Leave out the pictures and set down exactly the lines from the start of the listing through the one with "R = math.radians", both included.

[START]

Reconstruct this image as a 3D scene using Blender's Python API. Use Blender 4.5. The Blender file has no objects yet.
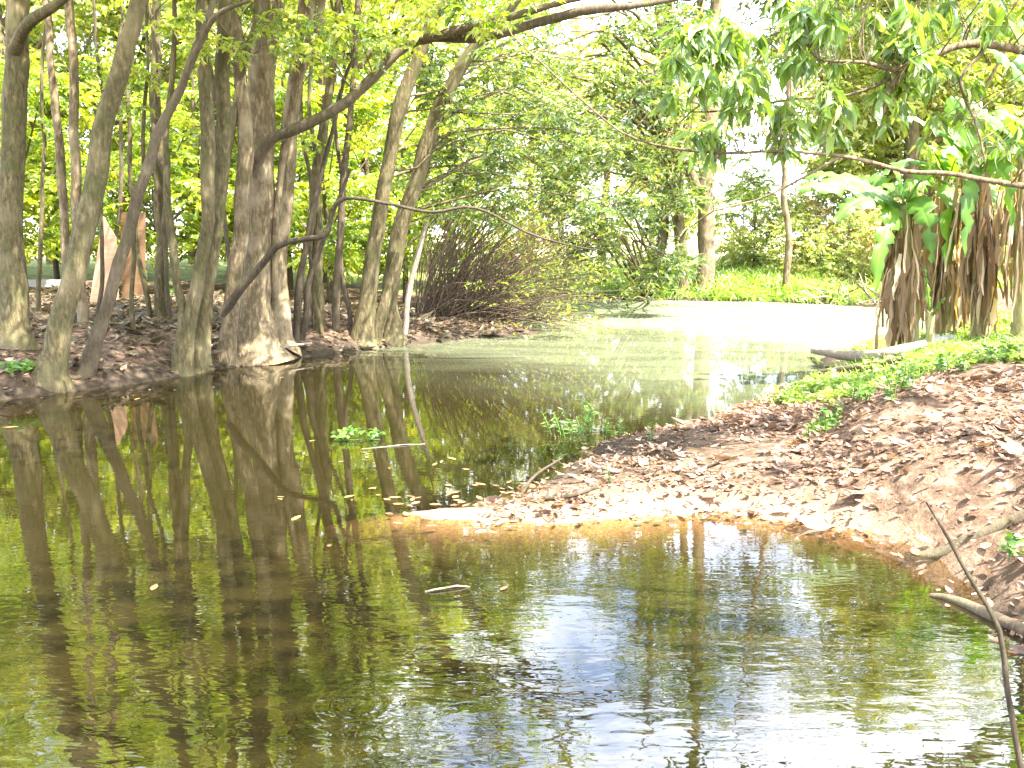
import bpy, math, random
import numpy as np
from mathutils import Vector
rng = np.random.default_rng(11)
random.seed(5)
sc = bpy.context.scene
COL = sc.collection
R = math.radians

# ------------------------------------------------------------------ camera
F = 995.0; CAMZ = 1.8; PITCH = R(8.8)
cp, sp = math.cos(PITCH), math.sin(PITCH)
cam_d = bpy.data.cameras.new('camera'); cam = bpy.data.objects.new('camera', cam_d); COL.objects.link(cam)
cam_d.sensor_width = 36; cam_d.lens = 36 * F / 1024; cam_d.clip_start = .05; cam_d.clip_end = 3000
cam.location = (0, 0, CAMZ); cam.rotation_euler = (R(90) - PITCH, 0, 0)
sc.camera = cam

def ray(px, py):
    cx, cy = (px - 512) / F, (384 - py) / F
    return np.array([cx, cp + cy * sp, -sp + cy * cp])
def P(px, py, d):                      # the point seen at a pixel, d metres in front
    r = ray(px, py); t = d / r[1]
    return np.array([0, 0, CAMZ]) + r * t
def G(px, py, h=0.0):                  # the point seen at a pixel at height h
    r = ray(px, py); t = (h - CAMZ) / r[2]
    return np.array([0, 0, CAMZ]) + r * t

# ------------------------------------------------------------------ noise
def _hash(ix, iy, s):
    n = (ix * 374761393 + iy * 668265263 + s * 1442695041) & 0xFFFFFFFF
    n = ((n ^ (n >> 13)) * 1274126177) & 0xFFFFFFFF
    return ((n ^ (n >> 16)) & 0xFFFF) / 65535.0
def vnoise(x, y, s=0):
    x = np.asarray(x, float); y = np.asarray(y, float)
    ix = np.floor(x).astype(np.int64); iy = np.floor(y).astype(np.int64)
    fx = x - ix; fy = y - iy
    fx = fx * fx * (3 - 2 * fx); fy = fy * fy * (3 - 2 * fy)
    a = _hash(ix, iy, s); b = _hash(ix + 1, iy, s); c = _hash(ix, iy + 1, s); d = _hash(ix + 1, iy + 1, s)
    return (a * (1 - fx) + b * fx) * (1 - fy) + (c * (1 - fx) + d * fx) * fy - .5
def fbm(x, y, sc_=1., o=4, s=0):
    v = 0; a = 1.
    for k in range(o):
        v = v + a * vnoise(np.asarray(x) / sc_, np.asarray(y) / sc_, s + k * 7); a *= .5; sc_ *= .5
    return v

# ------------------------------------------------------------------ terrain
shore_px = [(0,400),(60,393),(110,386),(175,377),(230,368),(300,357),(360,352),(400,346),(450,341),(500,337),(538,334),
            (520,329),(470,325),(440,320),(455,309),(510,300),(580,298),(650,300),(720,301),(800,303),(850,306),(930,312),
            (960,325),(890,342),(850,352),(818,360),(822,372),(790,388),(740,410),(700,422),(650,432),(610,440),(575,458),
            (545,480),(505,502),(440,509),(402,514),(440,521),(520,522),(600,519),(700,514),(780,517),(830,524),(865,536),
            (905,550),(935,570),(965,602),(1000,626),(1030,650)]
shore = [G(a, b)[:2] for a, b in shore_px]
shore += [np.array(p) for p in [(2.35,3.1),(2.0,2.1),(1.2,1.25),(0,.85),(-3,.6),(-14,.5),(-15,11.5),(-9.5,11.2)]]
shore = np.array(shore)
def sdist(x, y):                       # positive on land
    x = np.asarray(x, float).ravel(); y = np.asarray(y, float).ravel()
    best = np.full(x.shape, 1e9); ins = np.zeros(x.shape, bool)
    n = len(shore)
    for i in range(n):
        a = shore[i]; b = shore[(i + 1) % n]; e = b - a
        t = np.clip(((x - a[0]) * e[0] + (y - a[1]) * e[1]) / (e @ e), 0, 1)
        best = np.minimum(best, (x - a[0] - t * e[0])**2 + (y - a[1] - t * e[1])**2)
        if a[1] != b[1]:
            c = ((a[1] > y) != (b[1] > y)) & (x < (b[0] - a[0]) * (y - a[1]) / (b[1] - a[1]) + a[0])
            ins ^= c
    d = np.sqrt(best)
    return np.where(ins, -d, d)
# inland height and how fast it is reached
ctrl = [(-6,13,.55,.75),(-3,15,.5,.8),(-10,14,.6,.8),(-1,20,.35,1.0),(0.1,20.5,.12,.8),(-8,20,.6,1.5),(0,30,.5,2.5),(5,30,.5,2.0),(10,30,.5,2.),
        (-12,35,.7,2.5),(7,24,.4,1.2),
        (1.0,7.6,.12,.35),(0,6.6,.05,.3),(2.0,7.6,.22,.6),(2.6,8.6,.3,.8),(3.0,5.6,1.05,1.35),(3.2,7.0,1.0,1.6),(4,8,1.0,1.9),
        (4.6,10.6,.75,1.3),(3.4,10.4,.35,.9),(4.2,13.2,.3,.9),(6,12,.8,1.3),(3,4,1.1,1.2),(7,7,1.3,2.),(6.5,16,.7,1.2),(2.,.8,.4,1.),(0,-1,.4,1.),(-6,-1,.4,1.)]
ctrl = np.array(ctrl)
def terr(x, y, sd=None):
    shp = np.shape(x); x = np.asarray(x, float).ravel(); y = np.asarray(y, float).ravel()
    if sd is None: sd = sdist(x, y)
    w = 0; A = 0; L = 0
    for cx, cy, a, l in ctrl:
        q = 1 / ((x - cx)**2 + (y - cy)**2 + .15)**1.6
        w = w + q; A = A + q * a; L = L + q * l
    A = A / w; L = L / w
    near = np.exp(-np.maximum(0, np.hypot(x, y - 12) - 25) / 20)
    wob = (fbm(x, y, 1.1, 3, 3) * .22 + fbm(x, y, .28, 2, 13) * .10) * near
    sdw = sd + wob
    hl = A * (1 - np.exp(-np.maximum(sdw, 0) / L))
    rough = np.clip(sdw / .5, 0, 1) * (fbm(x, y, .9, 4, 21) * .10 * np.clip(A / .5, .35, 1.3) + fbm(x, y, .18, 2, 33) * .03)
    hl = hl + rough * near
    # bed: shallow by the spit, deeper elsewhere
    shal = np.exp(-(((x - .6) / 2.4)**2 + ((y - 6.3) / 1.0)**2))
    Lb = .8 + 2.0 * shal; D = .75 - .3 * shal
    hb = -D * (1 - np.exp(np.minimum(sdw, 0) / Lb)) + .02 * fbm(x, y, .5, 2, 5)
    h = np.where(sdw > 0, hl + .005, hb - .012)
    return h.reshape(shp)

def axis(lo, hi, step, far, grow=1.22):
    c = np.arange(lo, hi + step / 2, step)
    def tail(s):
        o = []; q = step; v = 0
        while v < far:
            q *= grow; v += q; o.append(v)
        return np.array(o)
    t = tail(1)
    return np.concatenate([lo - t[::-1], c, hi + t])

# ------------------------------------------------------------------ mesh helpers
def make_mesh(name, V, faces, mats, attrs=None, smooth=False):
    """faces: list of (k-column index arrays); mats: material or list with one per array"""
    me = bpy.data.meshes.new(name)
    V = np.asarray(V, np.float32)
    me.vertices.add(len(V)); me.vertices.foreach_set('co', V.ravel())
    tot = sum(f.size for f in faces); npoly = sum(len(f) for f in faces)
    me.loops.add(tot); me.polygons.add(npoly)
    li = np.concatenate([f.ravel() for f in faces]).astype(np.int32)
    me.loops.foreach_set('vertex_index', li)
    st = []; o = 0
    for f in faces:
        st.append(o + np.arange(len(f)) * f.shape[1]); o += f.size
    me.polygons.foreach_set('loop_start', np.concatenate(st).astype(np.int32))
    if isinstance(mats, (list, tuple)):
        for m in mats: me.materials.append(m)
        mi = np.concatenate([np.full(len(f), min(i, len(mats) - 1)) for i, f in enumerate(faces)])
        me.polygons.foreach_set('material_index', mi.astype(np.int32))
    else:
        me.materials.append(mats)
    me.polygons.foreach_set('use_smooth', np.full(npoly, smooth))
    for k, v in (attrs or {}).items():
        a = me.attributes.new(k, 'FLOAT', 'POINT'); a.data.foreach_set('value', np.asarray(v, np.float32))
    me.update(calc_edges=True)
    return me
def link(name, me, parent=None):
    o = bpy.data.objects.new(name, me); COL.objects.link(o)
    if parent is not None:
        o.parent = parent
        o.matrix_parent_inverse = parent.matrix_basis.inverted() if parent.location.length else o.matrix_parent_inverse
    return o
def tag(o, label=None, cat=None, group=None, kind=None):
    if label: o['label'] = label
    if cat: o['category'] = cat
    if group: o['group'] = group
    if kind: o['kind'] = kind
    return o
def empty(name, loc, label, cat, group=None):
    o = bpy.data.objects.new(name, None); COL.objects.link(o)
    o.location = [float(v) for v in loc]; o.empty_display_size = .3
    return tag(o, label, cat, group)
class MB:
    """collects pieces into ONE mesh"""
    def __init__(s): s.V = []; s.F = {}; s.A = []; s.n = 0
    def add(s, V, F, rnd=None):
        V = np.asarray(V, float); F = np.asarray(F)
        s.F.setdefault(F.shape[1], []).append(F + s.n); s.V.append(V); s.n += len(V)
        s.A.append(np.full(len(V), random.random()) if rnd is None else np.broadcast_to(rnd, (len(V),)))
    def build(s, name, mat, parent=None, smooth=True, origin=None):
        if not s.n: return None
        V = np.concatenate(s.V); A = np.concatenate(s.A)
        F = [np.concatenate(v) for v in s.F.values()]
        off = np.zeros(3)
        if parent is not None: off = np.array(parent.location)
        elif origin is not None: off = np.asarray(origin, float)
        me = make_mesh(name, V - off, F, mat, {'rnd': A}, smooth)
        o = bpy.data.objects.new(name, me); COL.objects.link(o)
        if parent is not None: o.parent = parent
        elif origin is not None: o.location = [float(v) for v in off]
        return o

def catmull(pts, rad, step=None, n=None):
    pts = np.asarray(pts, float); rad = np.asarray(rad, float)
    if len(pts) == 2:
        pts = np.array([pts[0], (pts[0] + pts[1]) / 2, pts[1]]); rad = np.array([rad[0], (rad[0] + rad[1]) / 2, rad[1]])
    Pp = np.vstack([2 * pts[0] - pts[1], pts, 2 * pts[-1] - pts[-2]])
    op = []; orr = []
    for i in range(len(pts) - 1):
        p0, p1, p2, p3 = Pp[i:i + 4]
        k = n or max(2, int(np.linalg.norm(p2 - p1) / step))
        t = np.linspace(0, 1, k, endpoint=False)[:, None]
        op.append(.5 * (2 * p1 + (p2 - p0) * t + (2 * p0 - 5 * p1 + 4 * p2 - p3) * t**2 + (3 * p1 - p0 - 3 * p2 + p3) * t**3))
        orr.append(rad[i] + (rad[i + 1] - rad[i]) * t[:, 0])
    op.append(pts[-1:]); orr.append(rad[-1:])
    return np.vstack(op), np.concatenate(orr)
def tube(pts, rad, nseg=8, lump=0.0, wob=0.0, seed=0, flute=0):
    pts = np.asarray(pts, float).copy(); rad = np.asarray(rad, float); m = len(pts)
    if wob:
        r2 = np.random.default_rng(seed + 77)
        k = r2.normal(size=(m, 3)); 
        for _ in range(2): k[1:-1] = (k[:-2] + k[1:-1] + k[2:]) / 3
        pts[1:-1] += k[1:-1] * wob
    T = np.gradient(pts, axis=0); T /= np.linalg.norm(T, axis=1)[:, None] + 1e-9
    ref = np.array([1, 0, 0]) if abs(T[0] @ [1, 0, 0]) < .8 else np.array([0, 1, 0])
    U = np.zeros_like(T)
    u = ref - T[0] * (ref @ T[0])
    for i in range(m):
        u = u - T[i] * (u @ T[i]); u /= np.linalg.norm(u) + 1e-9; U[i] = u
    W = np.cross(T, U)
    a = np.linspace(0, 2 * math.pi, nseg, endpoint=False)
    rr = np.repeat(rad[:, None], nseg, 1)
    if lump:
        s = np.concatenate([[0], np.cumsum(np.linalg.norm(np.diff(pts, axis=0), axis=1))])
        av, sv = np.meshgrid(a, s)
        q = rad.mean() * 5 + .05
        rr = rr * (1 + lump * 2 * (vnoise(np.cos(av) * 1.3 + 10 + seed, sv / q + np.sin(av) * 1.3, seed) + .5 * vnoise(np.cos(av) * 3 + 5, sv / q * 2.5 + np.sin(av) * 3, seed + 3)))
        if flute:
            rr = rr * (1 + flute * np.cos(av * 3 + seed + sv * .5) * .5 + flute * .6 * np.cos(av * 5 + sv * .8 + 2 * seed))
    V = pts[:, None] + (np.cos(a)[None, :, None] * U[:, None] + np.sin(a)[None, :, None] * W[:, None]) * rr[:, :, None]
    i, j = np.meshgrid(np.arange(m - 1), np.arange(nseg), indexing='ij')
    j2 = (j + 1) % nseg
    Fq = np.stack([i * nseg + j, i * nseg + j2, (i + 1) * nseg + j2, (i + 1) * nseg + j], -1).reshape(-1, 4)
    V = V.reshape(-1, 3)
    return V, Fq
def add_tube(mb, pts, rad, nseg=8, step=.25, lump=0, wob=0, cap=True, flute=0):
    p, r = catmull(pts, rad, step=step)
    V, Fq = tube(p, r, nseg, lump, wob, random.randrange(999), flute)
    mb.add(V, Fq)
    if cap:
        for ring, c in ((np.arange(nseg), p[0]), (np.arange(len(V) - nseg, len(V)), p[-1])):
            k = len(ring); VV = np.vstack([V[ring], c[None]])
            mb.add(VV, np.stack([np.arange(k), (np.arange(k) + 1) % k, np.full(k, k)], 1))
    return p, r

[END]

• Finished task:
Reconstruct this image as a 3D scene using Blender's Python API. Use Blender 4.5. The Blender file has no objects yet.
import bpy, math, random
import numpy as np
from mathutils import Vector
rng = np.random.default_rng(11)
random.seed(5)
sc = bpy.context.scene
COL = sc.collection
R = math.radians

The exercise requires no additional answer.